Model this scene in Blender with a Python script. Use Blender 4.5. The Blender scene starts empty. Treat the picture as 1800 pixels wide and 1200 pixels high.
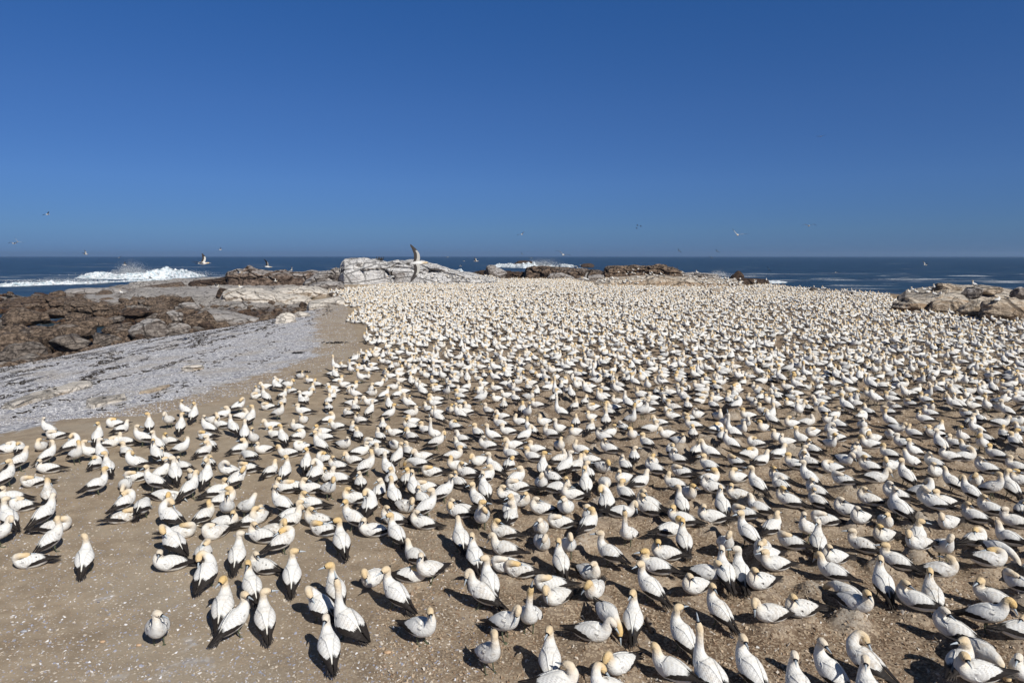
import bpy, math, random
import numpy as np
from mathutils import Vector, Matrix
from mathutils.bvhtree import BVHTree

# ------------------------------------------------------------------ camera, sky, sun, exposure
scene = bpy.context.scene
COL = scene.collection
H_CAM = 4.7
PITCH = math.radians(7.125)
cam_d = bpy.data.cameras.new("camera"); cam = bpy.data.objects.new("camera", cam_d); COL.objects.link(cam)
cam_d.sensor_width = 36.0; cam_d.lens = 24.0; cam_d.clip_start = 0.1; cam_d.clip_end = 60000.0
cam.location = (0, 0, H_CAM); cam.rotation_euler = (math.pi / 2 - PITCH, 0, 0)
scene.camera = cam

SUN_EL = math.radians(41.0)
SUN_AZ = math.atan2(0.60, -0.80)          # x towards the right, y away from the camera
world = bpy.data.worlds.new("World"); scene.world = world; world.use_nodes = True
wn = world.node_tree.nodes; wl = world.node_tree.links; wn.clear()
sky = wn.new("ShaderNodeTexSky"); sky.sky_type = 'NISHITA'; sky.sun_disc = False
sky.sun_elevation = SUN_EL; sky.sun_rotation = SUN_AZ
sky.altitude = 0.0; sky.air_density = 0.6; sky.dust_density = 0.0; sky.ozone_density = 6.0
bg = wn.new("ShaderNodeBackground"); bg.inputs[1].default_value = 0.095
wo = wn.new("ShaderNodeOutputWorld")
# sky tint: deep blue over the visible sky, a darker blue-grey band of sea haze along the horizon all the way round
wc = wn.new("ShaderNodeTexCoord"); ws = wn.new("ShaderNodeSeparateXYZ"); wr_ = wn.new("ShaderNodeValToRGB"); wm = wn.new("ShaderNodeMix")
wm.data_type = 'RGBA'; wm.blend_type = 'MULTIPLY'; wm.inputs[0].default_value = 1.0
wl.new(wc.outputs["Generated"], ws.inputs[0]); wl.new(ws.outputs[2], wr_.inputs[0])
cr_ = wr_.color_ramp; st_ = [(0.0, (.155, .23, .43)), (.035, (.265, .36, .505)), (.10, (.375, .505, .68)), (.20, (.41, .61, .83)), (.33, (.36, .70, 1.0)), (.50, (.42, .57, .66)), (.80, (.56, .55, .45))]  # top stops lie out of view: dimmed and warmed to set shadow colour
while len(cr_.elements) < len(st_): cr_.elements.new(.5)
for e_, (p_, c_) in zip(cr_.elements, st_): e_.position = p_; e_.color = (*c_, 1)
wl.new(sky.outputs[0], wm.inputs[6]); wl.new(wr_.outputs[0], wm.inputs[7]); wl.new(wm.outputs[2], bg.inputs[0]); wl.new(bg.outputs[0], wo.inputs[0])
sun_d = bpy.data.lights.new("sun", 'SUN'); sun_d.energy = 4.9; sun_d.angle = math.radians(0.5)
sun_d.color = (1.0, 0.962, 0.895)
sun = bpy.data.objects.new("sun", sun_d); COL.objects.link(sun)
sdir = Vector((math.sin(SUN_AZ) * math.cos(SUN_EL), math.cos(SUN_AZ) * math.cos(SUN_EL), math.sin(SUN_EL)))
sun.rotation_euler = sdir.to_track_quat('Z', 'Y').to_euler(); sun.location = sdir * 50
scene.view_settings.view_transform = 'Standard'; scene.view_settings.look = 'None'
scene.view_settings.exposure = 0.0; scene.view_settings.gamma = 1.0
scene.view_settings.use_curve_mapping = False

# ------------------------------------------------------------------ helpers
RNG = np.random.default_rng(7)
F_PX = 1200.0
SP, CP = math.sin(PITCH), math.cos(PITCH)
def ray(px, py):
    a = (px - 900.0) / F_PX; b = (600.0 - py) / F_PX
    return np.array([a, CP + b * SP, -SP + b * CP])
def at_z(px, py, z=0.0):
    d = ray(px, py); t = (z - H_CAM) / d[2]
    return d * t + np.array([0, 0, H_CAM])
def at_d(px, py, dist):
    d = ray(px, py); return d * dist + np.array([0, 0, H_CAM])
def to_px(p):
    p = np.asarray(p, float) - np.array([0, 0, H_CAM])
    dep = p[..., 1] * CP - p[..., 2] * SP; up = p[..., 1] * SP + p[..., 2] * CP
    return 900 + F_PX * p[..., 0] / dep, 600 - F_PX * up / dep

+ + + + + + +

* [Written problem]: Reproduce exactly the run of lines that opens the listing and closes with the line holding "from mathutils.bvhtree import BVHTree". Pictures are excluded.

* [Answer to the problem]:
Model this scene in Blender with a Python script. Use Blender 4.5. The Blender scene starts empty. Treat the picture as 1800 pixels wide and 1200 pixels high.
import bpy, math, random
import numpy as np
from mathutils import Vector, Matrix
from mathutils.bvhtree import BVHTree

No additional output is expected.